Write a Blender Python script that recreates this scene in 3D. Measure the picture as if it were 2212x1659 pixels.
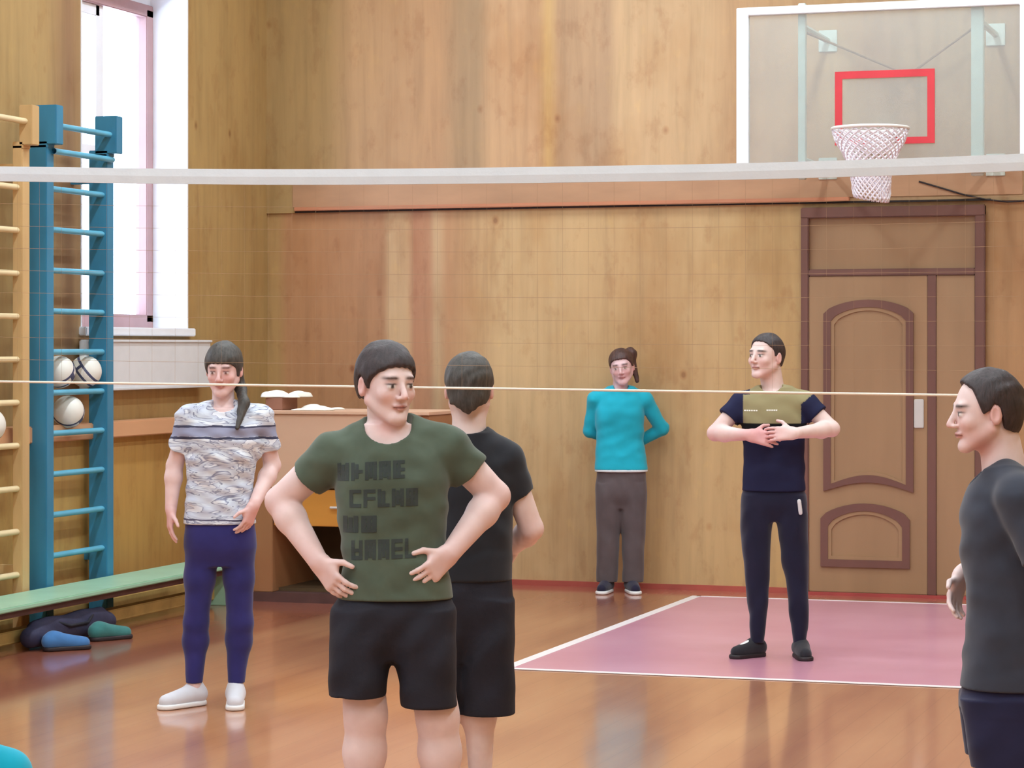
import bpy, bmesh, math, random
import numpy as np
from mathutils import Vector, Matrix
random.seed(7); np.random.seed(7)
for o in list(bpy.data.objects): bpy.data.objects.remove(o)
SC = bpy.context.scene
COL = SC.collection

# ------------------------------------------------------------------ camera
F_PX = 5500.0; PSI = math.radians(18.35); CAM_H = 1.6; HORIZON = 750.0; CX = 1106.0
cam = bpy.data.cameras.new('camera'); camo = bpy.data.objects.new('camera', cam); COL.objects.link(camo)
camo.location = (0, 0, CAM_H); camo.rotation_euler = (math.pi/2, 0, PSI)
cam.sensor_fit = 'HORIZONTAL'; cam.sensor_width = 36.0; cam.lens = 36.0*F_PX/2212.0
cam.shift_y = -(829.5-HORIZON)/2212.0
cam.clip_start = 0.1; cam.clip_end = 200
SC.camera = camo
FWD = Vector((-math.sin(PSI), math.cos(PSI), 0)); RGT = Vector((math.cos(PSI), math.sin(PSI), 0))
def at(px, s, z=0.0):            # ground point seen at column px with scale s pixels per metre
    d = F_PX/s; p = FWD*d + RGT*((px-CX)/F_PX*d); return Vector((p.x, p.y, z))

# ------------------------------------------------------------------ exposure, world, lamps
SC.view_settings.view_transform = 'Standard'; SC.view_settings.look = 'None'
SC.view_settings.gamma = 1.0; SC.view_settings.use_curve_mapping = False
SC.view_settings.exposure = 0.0
W = bpy.data.worlds.new('overcast_sky'); SC.world = W; W.use_nodes = True
bgn = W.node_tree.nodes['Background']; bgn.inputs['Color'].default_value = (0.74, 0.86, 1.0, 1); bgn.inputs['Strength'].default_value = 7.0

XL, XR, YB, YF, ZC = -7.2, 1.75, 16.3, -4.0, 5.4
WIN = [(1.6, 3.06), (5.6, 7.06), (9.6, 11.06), (13.56, 15.02)]; WZ0, WZ1 = 1.71, 3.95
def area(name, loc, rot, sx, sy, power, col=(1, 1, 1), portal=False):
    l = bpy.data.lights.new(name, 'AREA'); l.shape = 'RECTANGLE'; l.size = sx; l.size_y = sy; l.energy = power; l.color = col
    if portal: l.cycles.is_portal = True
    o = bpy.data.objects.new(name, l); COL.objects.link(o); o.location = loc; o.rotation_euler = rot; return o
for y0, y1 in WIN:
    area('window_portal', (XL-0.42, (y0+y1)/2, (WZ0+WZ1)/2), (0, -math.pi/2, 0), WZ1-WZ0, y1-y0, 1, portal=True)
FILL_LAMP_W = 62.0
FILL_LAMPS = [(x, y) for y in (-2.2, 1.2, 4.6, 8.0, 11.2, 14.2) for x in (-5.4, -2.72, 0.0)]  # out-of-view ceiling lamps, put in as fill light
for x, y in FILL_LAMPS:
    area('fill_lamp_light', (x, y, ZC-0.16), (0, 0, 0), 0.26, 1.3, FILL_LAMP_W, (0.77, 0.92, 1.0))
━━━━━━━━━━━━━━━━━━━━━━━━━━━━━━
_To do_.
Return nothing but the lines running from the start of the data to the line with "COL = SC.collection", please, both ends included and no pictures.

_Complete output_.
Write a Blender Python script that recreates this scene in 3D. Measure the picture as if it were 2212x1659 pixels.
import bpy, bmesh, math, random
import numpy as np
from mathutils import Vector, Matrix
random.seed(7); np.random.seed(7)
for o in list(bpy.data.objects): bpy.data.objects.remove(o)
SC = bpy.context.scene
COL = SC.collection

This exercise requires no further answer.